Beyond 'the Dream': The Lesser Known Moments of the March on Washington

There was more to that day than Martin Luther King Jr.'s "I Have a Dream" speech.

This article is the ninth in a series featuring clips from the American Archive of Public Broadcasting, which is working to digitize television and radio pieces so that they may be preserved for years to come. For more about the project, see our introduction to the series, where you'll also find a handy list of all the series' pieces so far.


To think of the March on Washington on August 28, 1963, is to call to mind four famous words: "I have a dream." You don't just read those words; you hear them. You know the cadence and the timbre of Martin Luther King Jr.'s voice; you know the words.

But the March on Washington was a full day's worth of events. There were speakers and music, tributes and prayers. There was John Lewis of the Student Non-Violent Coordinating Committee, and the national anthem sung by Marian Anderson. For 15 hours—15 hours!—the event went on, and for 15 hours straight, a collective of radio stations known as the Educational Radio Network broadcast it live up and down the eastern seaboard.

And here is the best thing about that: As the broadcast played, a quarter-inch tape at WGBH in Boston rolled, recording for posterity the audio of that day. According to WGBH, "These tapes ... are the only complete audio coverage of the broadcast in existence."

Now, thanks to grant support from the National Endowment for the Arts and the National Parks Service, those tapes have been digitized, and are available at WGBH's OpenVault. Here, for a taste of what's available, is Bayard Rustin, executive director of the March on Washington, introducing Rosa Parks to the stage, as part of the event's tribute to women (a tribute that unfortunately served in lieu of featuring any women as official speakers that day).

"The March recording," WGBH archives manager Keith Luf wrote to me, "is important because it represents a highly coordinated effort across several ERN stations to carry the days events, live in real time. This effort took several weeks of planning, and considering the limited technology of the time, is a testament to the producers and engineers who brought it off so well."
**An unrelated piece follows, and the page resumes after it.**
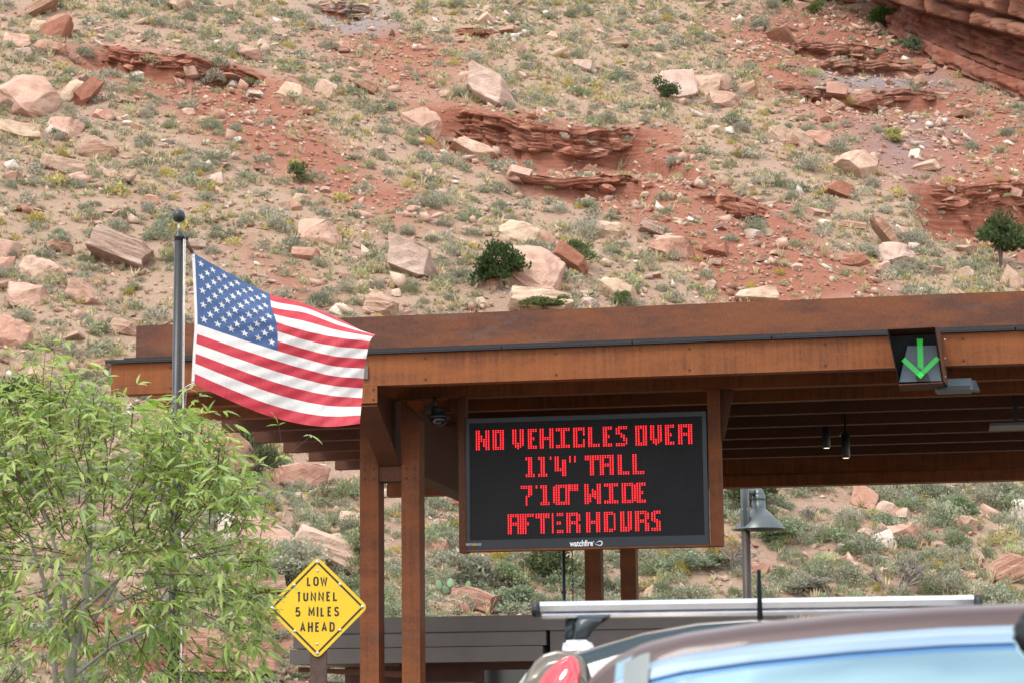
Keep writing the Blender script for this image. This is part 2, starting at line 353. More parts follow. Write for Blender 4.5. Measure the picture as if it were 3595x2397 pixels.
for (x0, y0), glyphs in LINES:
    zl = cp(x0, y0, TD)[1]
    for ch, px in glyphs:
        sg = cp(px, y0 - 0.034 * (px - x0), TD)[0]
        dots = set()
        for c0, r0, c1, r1 in G[ch]:
            for c in range(c0, c1 + 1):
                for r in range(r0, r1 + 1): dots.add((c, r))
        ba, bb = bmesh.new(), bmesh.new()
        for c, r in dots:
            s_, z_ = sg + c * CW, zl - r * RH
            for bmx, w, h, tt in ((ba, 0.0078, 0.0060, TD - 0.004), (bb, 0.0120, 0.0092, TD + 0.003)):
                vsq = [bmx.verts.new(L(s_ + w * math.cos(a), tt, z_ + h * math.sin(a))) for a in [k * math.pi / 3 for k in range(6)]]
                bmx.faces.new(vsq)
        o = fin(bb, 'letter', M['led_halo'], disp)  # bloom layer behind the diodes, slightly larger than each dot
        o2 = fin(ba, 'lit_diodes', M['led'], o); 
# maker's name on the lower bezel and the small sticker
def font_mesh(txt, name, matl, origin, ux, uy, size, parent, ext=0.0015, bold=0.012, xs=1.0):
    cu = bpy.data.curves.new(name, 'FONT'); cu.body = txt; cu.size = 1.0; cu.extrude = 0.0; cu.offset = bold; cu.resolution_u = 3
    o = bpy.data.objects.new(name, cu); COL.objects.link(o)
    bpy.context.view_layer.update()
    me = bpy.data.meshes.new_from_object(o.evaluated_get(bpy.context.evaluated_depsgraph_get()))
    bpy.data.objects.remove(o); bpy.data.curves.remove(cu)
    ux, uy = Vector(ux).normalized(), Vector(uy).normalized(); nz_ = ux.cross(uy)
    for v in me.vertices: v.co = Vector(origin) + ux * (v.co.x * size * xs) + uy * (v.co.y * size) + nz_ * ext
    me.materials.clear(); me.materials.append(matl)
    o = newobj(name, me, None, parent)
    if parent is not None and parent.parent is None: o.matrix_parent_inverse = Matrix.Translation(-Vector(parent.location))
    return o
sx, zx = cp(2001, 1916, TD)
sx2, _ = cp(2083, 1914, TD)
lg = font_mesh('watchfire', 'lettering', M['white_print'], L(sx, TD - 0.003, zx), EX, (0, 0, 1), 0.098, disp, xs=1.0, bold=0.028)
wl = max(v.co.dot(Vector(EX)) for v in lg.data.vertices) - min(v.co.dot(Vector(EX)) for v in lg.data.vertices)
k_ = (sx2 - sx) / wl
for v in lg.data.vertices:
    s_ = (v.co - Vector(L(sx, 0, 0))).dot(Vector(EX)); v.co += Vector(EX) * (s_ * (k_ - 1))
bm = bmesh.new()                                   # flame loop emblem
loop = [(2088, 1905.5), (2094, 1910), (2102, 1912.5), (2106, 1913), (2112, 1911), (2114.5, 1905), (2112, 1899), (2106, 1897.5), (2100, 1899.5), (2094, 1903)]
rr = [0.001, 0.0035, 0.0055, 0.0065, 0.008, 0.009, 0.008, 0.006, 0.004, 0.0015]
tube(bm, [L(cp(x, y, TD)[0], TD - 0.002, cp(x, y, TD)[1]) for x, y in loop], rr, 6)
fin(bm, 'emblem', M['white_print'], disp)
bm = bmesh.new(); c_ = cp(2084, 1900, TD); lathe(bm, (0, 0, 0), [(0.006, 0), (0.006, 0.002)], 10)
bmesh.ops.transform(bm, matrix=Matrix.Translation(Vector(L(c_[0], TD - 0.004, c_[1]))) @ Matrix.Rotation(R(90), 4, 'X'), verts=bm.verts)
fin(bm, 'registered_mark', M['white_print'], disp)
M['sticker_a'] = simple('sticker_grey', (0.22, 0.22, 0.2), 0.6, 0, 0.4, 60); M['sticker_b'] = simple('sticker_orange', (0.42, 0.22, 0.05), 0.6); M['sticker_c'] = simple('sticker_blue', (0.12, 0.24, 0.32), 0.6)
for k, (xa, xb, mm) in enumerate(((1636, 1656, 'sticker_a'), (1657, 1674, 'sticker_b'), (1675, 1690, 'sticker_c'))):
    a = cp(xa, 1914, TD); b = cp(xb, 1905, TD); LBOX('sticker', a[0], b[0], TD - 0.002, TD - 0.0005, a[1], b[1], M[mm], disp, 0)

# ---- lane signal: hooded housing, green arrow of diodes
sig = thing('lane_signal', 'rusty hooded lane signal showing a lit green down arrow', 'traffic signal', tuple(L(6.2, -0.3, 4.88)))
def P_(px, py, t): s_, z_ = cp(px, py, t); return np.array(L(s_, t, z_))
tl, tr, bl, br = P_(3115, 1158, -0.62), P_(3282, 1150, -0.62), P_(3155, 1346, -0.30), P_(3311, 1338, -0.30)
nrm = np.cross(tr - tl, bl - tl); nrm /= np.linalg.norm(nrm)
nrm = nrm if nrm[1] > 0 else -nrm                     # pointing away from the camera
rg = np.array([0.985, -0.17, 0.0])
bk = np.array([0.10, 0.52, 0.0])
def quad_slab(name, pts, off, matl, parent, bev=0.003):
    bm = bmesh.new(); prism(bm, pts, off); return fin(bm, name, matl, parent, bevel=bev)
w_ = 0.012
quad_slab('side_panel', [tl, bl, bl + bk, tl + bk * 1.3], rg * w_, M['black'], sig)
e1 = P_(3322, 1160, -0.40) ; e2 = P_(3328, 1342, -0.12)
quad_slab('side_panel', [tr, br, br + np.array([0.14, 0.50, 0]), tr + np.array([0.18, 0.62, 0.0])], rg * w_, M['corten_fascia'], sig)
quad_slab('hood_top', [tl + [0, 0, 0.004], tr + [0, 0, 0.004], tr + bk * 1.3 + [0, 0, 0.004], tl + bk * 1.3 + [0, 0, 0.004]], np.array([0, 0, 0.014]), M['corten_fascia'], sig)
quad_slab('hood_floor', [bl - [0, 0, 0.004], br - [0, 0, 0.004], br + bk - [0, 0, 0.004], bl + bk - [0, 0, 0.004]], np.array([0, 0, -0.012]), M['corten_fascia'], sig)
quad_slab('back_plate', [tl + bk * 0.9, tr + bk * 0.9, br + bk * 0.6, bl + bk * 0.6], nrm * 0.01, M['black'], sig)
# glass reflection put in as a pale solid panel, with a dark patch
ft = -0.50
def ap(px, py, t=ft): return P_(px, py, t)
quad_slab('reflection_panel', [ap(3186, 1214, -0.30), ap(3287, 1212, -0.30), ap(3306, 1336, -0.30), ap(3157, 1340, -0.30)], np.array([0, 0.008, 0]), M['bluegrey'], sig, 0)
quad_slab('dark_patch', [ap(3214, 1322, -0.305), ap(3222, 1308, -0.305), ap(3240, 1302, -0.305), ap(3258, 1312, -0.305), ap(3268, 1336, -0.305), ap(3220, 1338, -0.305)], np.array([0, 0.003, 0]), M['black'], sig, 0)
ba, bb = bmesh.new(), bmesh.new()
def gdot(px, py):
    c = ap(px, py, -0.42)
    for bmx, w, h, dy in ((ba, 0.0062, 0.0042, -0.006), (bb, 0.0095, 0.0068, 0.0)):
        bmx.faces.new([bmx.verts.new(c + np.array([w * math.cos(a), dy, h * math.sin(a)])) for a in [k * math.pi / 3 for k in range(6)]])
ZX = lambda x: 3060 + x / 6.03
ZY = lambda y: 1130 + y / 6.03
for r in range(26):
    y = 372 + r * 24.4; sh = r * 0.75
    for c in ((970, 1022, 1068) if r % 2 == 0 else (995, 1042)):
        if r == 25 : c_list = (1022,)
        if r >= 25 and c != 1042: continue
        gdot(ZX(c + sh), ZY(y))
for sgn in (-1, 1):
    for r in range(18):
        for c in range(3):
            if sgn < 0: x = 650 + r * 23 + c * 25; y = 820 + r * 21 - c * 26
            else: x = 1418 - r * 23 - c * 26; y = 792 + r * 22.5 - c * 24
            gdot(ZX(x), ZY(y))
o = fin(bb, 'green_arrow', M['green_halo'], sig); fin(ba, 'lit_diodes', M['green'], o)  # painted glow layer first, then the diodes in front of it
for px, py in ((3317, 1192), (3318, 1257), (3319, 1322)):
    c = P_(px, py, -0.18); bm = bmesh.new(); bmesh.ops.create_icosphere(bm, subdivisions=1, radius=0.011); bmesh.ops.translate(bm, verts=bm.verts, vec=c); fin(bm, 'bolt', M['steel'], sig)
# bracket from the front beam
LBOX('bracket', 6.2, 6.32, -0.10, -0.004, 5.16, 5.40, M['corten_shaded'], sig, 0.004)

# ---- blue grey camera housing below the beam
ch = thing('camera_housing', 'blue grey camera housing under the beam beside the green arrow signal', 'camera', tuple(L(6.65, 0.2, 4.85)))
bm = bmesh.new()
a0, a1, zz0, zz1 = 6.40, 6.80, 4.905, 5.005
prism(bm, [L(a0, 0.12, zz0), L(a0 + 0.03, 0.12, zz0 - 0.03), L(a1, 0.12, zz0 - 0.03), L(a1, 0.12, zz1), L(a0, 0.12, zz1)], DX * 0.34)
fin(bm, 'housing', M['bluegrey'], ch, bevel=0.006)
bm = bmesh.new(); prism(bm, [L(a1 + 0.002, 0.2, zz0 - 0.02), L(a1 + 0.09, 0.26, zz0 - 0.02), L(a1 + 0.05, 0.26, zz1 - 0.01), L(a1 + 0.002, 0.2, zz1 - 0.01)], DX * 0.2); fin(bm, 'side_fin', M['bluegrey'], ch)
LBOX('window', a0 + 0.10, a1 - 0.02, 0.112, 0.119, zz0 - 0.022, zz0 + 0.008, M['black'], ch, 0.002)
LBOX('seam', a0 + 0.02, a1 - 0.003, 0.114, 0.119, zz0 + 0.014, zz0 + 0.018, M['black'], ch, 0)
LBOX('mount', 6.55, 6.60, 0.3, 0.34, zz1 + 0.001, zb(0) + 0.018, M['corten_shaded'], ch, 0.003)

# ---- dome camera on a stem left of the display
dc = thing('dome_camera', 'dark dome camera hanging beneath the canopy left of the display', 'camera', tuple(L(0.55, 0.9, 4.85)))
c0 = Vector(L(cp(1548, 1460, 0.95)[0], 0.95, 0)); zc = cp(1548, 1455, 0.95)[1]
bm = bmesh.new(); tube(bm, [c0 + Vector((-0.07, 0, 0.08 + zc)), c0 + Vector((-0.07, 0, zc + 0.22))], 0.02, 10); fin(bm, 'stem', M['black'], dc, True)
bm = bmesh.new(); lathe(bm, c0 + Vector((-0.03, 0, zc)), [(0.075, 0.09), (0.085, 0.06), (0.085, 0.0), (0.13, -0.012), (0.14, -0.03), (0.135, -0.04)], 24); fin(bm, 'housing', M['black'], dc, True)
bm = bmesh.new(); lathe(bm, c0 + Vector((-0.03, 0, zc)), [(0.105, -0.041), (0.10, -0.075), (0.075, -0.11), (0.035, -0.13), (0.0, -0.135)], 24)
M['domeglass'] = simple('smoked_dome', (0.01, 0.012, 0.015), 0.06, 0, 0.1, 5, spec=0.8); fin(bm, 'dome', M['domeglass'], dc, True)
LBOX('junction_box', 0.36, 0.52, 1.30, 1.44, 4.97, 5.06, M['black'], dc, 0.004)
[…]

And for us today, the recording is something even more: an illustration, Luf says, "that history does not occur in isolated sound bites." The story of the March on Washington began long before that August; it ran through the hours of speeches and performances on the D.C. stage; it continued in the lives of those it moved and inspired; and it stretches to today, for those who in 2014 might hear its message anew, in a digitized radio recording of a day in 1963.